FARMINGTON – A young couple with a baby, living in a trailer locally, runs out of oil.
They have no jobs, no driver licenses, no family or friends to call on.
It’s been 48 hours without heat during one of the worst storms of the season.
An open oven door, an electric hibachi cooker and candles provide little heat.
They call a local pastor for help but even the oil company won’t put a truck out in the storm.
Another pastor buys 18 gallons, finds their home, and bleeds their oil line to start the furnace.
Rev. Scott Planting shared this and other true stories of poverty in Maine as he opened the Western Maine Legislative Caucus: Neighbors in Poverty, on Wednesday at the University of Maine at Farmington.
Planting also read an excerpt from Lisa Pohlmann’s “Being Poor in Maine” that partially describes a life of poverty as one where people work at low-wage jobs, where layoffs are always just around the corner, or where they cobble together two or three jobs just to stay afloat. It is a life without financial security. And one that often leads to poor nutrition from buying cheaper foods of lower nutritional value.
Pohlmann, who is associate director of the Maine Center for Economic Policy, shared themes of poverty and some possible solutions at the well-attended breakfast meeting.
Suggestions she shared to help eliminate poverty included more property-tax relief. The Circuit Breaker program, Pohlmann explained, provides refunds for those paying more than 4 percent of their income in property taxes. But, she said, only 42 percent of those eligible currently apply for the refund.

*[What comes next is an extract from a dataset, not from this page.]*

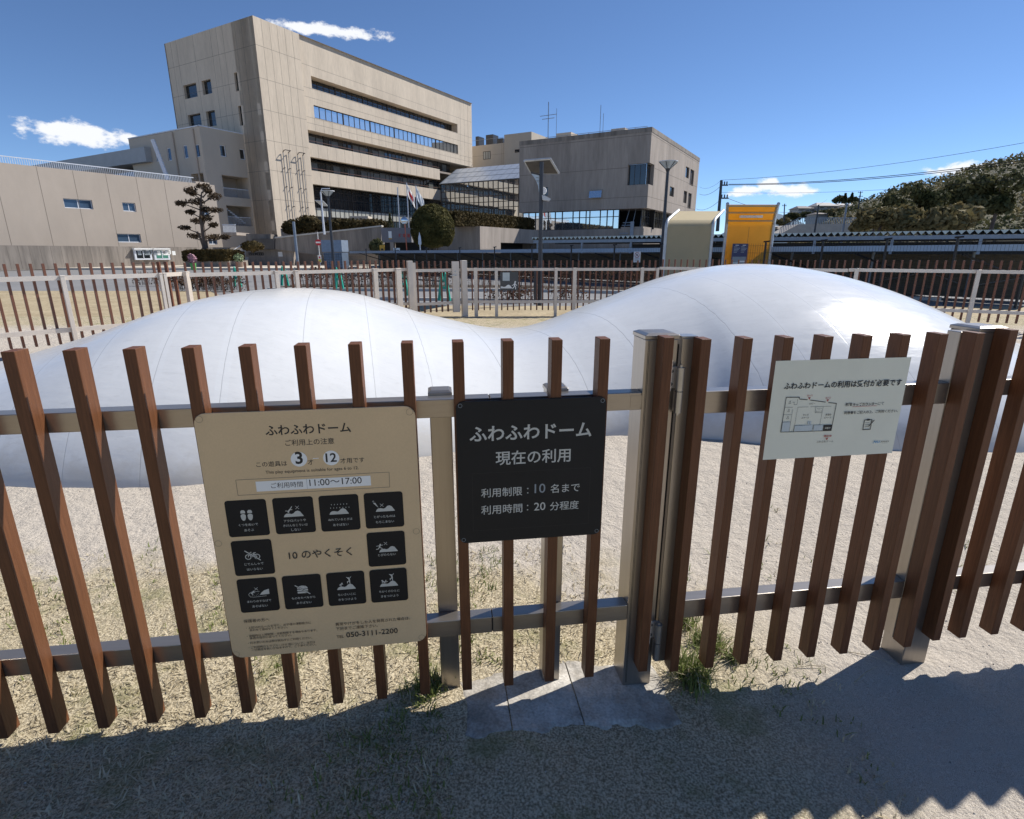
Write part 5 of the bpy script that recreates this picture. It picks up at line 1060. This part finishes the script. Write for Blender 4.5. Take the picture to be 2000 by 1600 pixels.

Income-tax relief and protection of programs such as MaineCare were suggestions as well as workforce development and programs such as the Women, Infants and Children’s Nutrition Program and food stamps. An estimated 150,000 Mainers use food stamps, pumping more than $169 million into Maine’s economy last year, she said.
At the state level, she suggested working with legislators because people who are poor are not at the State House vocalizing their needs.
“The one ticket out of poverty is education,” said Gary Perlson of SAD 58, who spoke on the Franklin County Community College Network. While a group has been working 13 years to make a community college a reality, things have really started progressing in just the past 18 months. In northern Franklin County, the area north of Farmington but the size of Rhode Island, he said, within one generation people have gone from fields and farms to technical college classrooms.
Ninety-two percent of the state lives within a 25-mile radius of a community college, but the distance in Franklin County is much greater.
Barriers for attending include cost, distance and culture. While local school districts and adult education programs have been working to overcome the cost and distance issues, cultural differences are the most difficult. Words such as matriculate and registration may mean nothing to parents and students from rural areas, but providing classes prior to the college experience help prepare students for the cultural change to college life and are helping to reconnect the disconnected, he said.
Elder issues are the focus of Keeping Seniors Home, said Janice Daku of Western Maine Community Action who, also presented a talk on her program that provides services to help seniors stay in their own homes longer. Housing, energy and fall prevention are part of the program’s core elements.